The advantage of the SCF over data on 401(k) plans from financial service firms is that it provides information not only about households’ 401(k) holdings but also about their IRAs, which are predominantly rollovers from 401(k)s and represent the majority of retirement account assets (see Figure 1).
The good news from the 2022 SCF is that 401(k)/IRA balances for older working households with a plan totaled $ 204,000 in 2022 compared with $ 144,000 for comparable households in 2019. (see Figure 2). The news for younger households, however, is less rosy. The median 401(k)/IRA balances for households ages 45-54 increased only from $ 105,800 to $ 119,000: less than the rate of inflation. And the holdings of the youngest group (35-44) actually declined.
Moreover, the gains in 401(k)/IRA balances were not spread evenly across the income distribution of working households. The middle quintile gained not only in balances but also in the percentage of households with a 401(k) plan. That is clearly good news.
Higher-income households saw even larger percentage increases in their balances, and the share of households with a plan held steady.
For the bottom two quintiles, the news is not good.
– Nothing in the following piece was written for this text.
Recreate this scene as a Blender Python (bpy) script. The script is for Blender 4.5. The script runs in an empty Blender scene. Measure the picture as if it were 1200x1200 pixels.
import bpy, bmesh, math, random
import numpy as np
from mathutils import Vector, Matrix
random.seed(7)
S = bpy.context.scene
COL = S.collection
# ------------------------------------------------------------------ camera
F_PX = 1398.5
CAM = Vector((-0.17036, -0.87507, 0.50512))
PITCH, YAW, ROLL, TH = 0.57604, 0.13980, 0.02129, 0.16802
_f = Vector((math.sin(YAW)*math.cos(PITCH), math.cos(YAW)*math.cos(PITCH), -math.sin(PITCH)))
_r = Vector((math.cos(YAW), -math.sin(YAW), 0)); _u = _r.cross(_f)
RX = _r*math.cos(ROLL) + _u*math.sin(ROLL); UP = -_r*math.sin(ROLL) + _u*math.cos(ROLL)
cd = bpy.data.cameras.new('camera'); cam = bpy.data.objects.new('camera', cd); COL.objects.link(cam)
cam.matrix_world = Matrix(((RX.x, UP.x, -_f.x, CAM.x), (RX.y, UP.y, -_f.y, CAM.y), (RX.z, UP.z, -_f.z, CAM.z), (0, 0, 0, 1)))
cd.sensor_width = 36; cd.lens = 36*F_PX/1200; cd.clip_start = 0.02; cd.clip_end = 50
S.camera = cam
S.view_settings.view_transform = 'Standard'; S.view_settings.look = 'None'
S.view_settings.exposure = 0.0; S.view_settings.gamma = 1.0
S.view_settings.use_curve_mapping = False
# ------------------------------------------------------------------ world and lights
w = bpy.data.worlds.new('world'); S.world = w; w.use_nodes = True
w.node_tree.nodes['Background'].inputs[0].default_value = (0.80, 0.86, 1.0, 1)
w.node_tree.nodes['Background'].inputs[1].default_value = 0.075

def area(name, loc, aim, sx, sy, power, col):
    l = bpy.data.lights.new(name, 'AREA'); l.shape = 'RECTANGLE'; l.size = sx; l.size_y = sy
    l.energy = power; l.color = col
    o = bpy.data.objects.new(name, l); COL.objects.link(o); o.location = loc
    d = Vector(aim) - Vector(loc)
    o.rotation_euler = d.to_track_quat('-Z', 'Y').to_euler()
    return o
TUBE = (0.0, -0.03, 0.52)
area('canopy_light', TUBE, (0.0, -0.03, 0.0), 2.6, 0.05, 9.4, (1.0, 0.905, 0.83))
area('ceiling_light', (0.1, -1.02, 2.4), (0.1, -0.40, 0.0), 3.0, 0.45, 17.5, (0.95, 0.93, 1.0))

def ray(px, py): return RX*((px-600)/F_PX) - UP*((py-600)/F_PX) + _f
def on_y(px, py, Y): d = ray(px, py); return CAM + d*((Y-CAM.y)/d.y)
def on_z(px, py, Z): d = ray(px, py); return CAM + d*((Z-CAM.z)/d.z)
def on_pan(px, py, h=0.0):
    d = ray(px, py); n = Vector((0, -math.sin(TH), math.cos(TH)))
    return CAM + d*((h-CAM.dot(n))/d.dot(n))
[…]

Either balances dropped or balances increased but the percentage with a plan dropped sharply (see Table 1).
On balance, given the strength of the economy and the gains in the stock market over the three-year period, the 2022 SCF provides a disappointing picture of the retirement assets for working households.
Moreover, the focus is on the 50% of households with a 401(k) plan; the other half of households have nothing but Social Security.
Clearly, ensuring the solvency of Social Security is a high priority.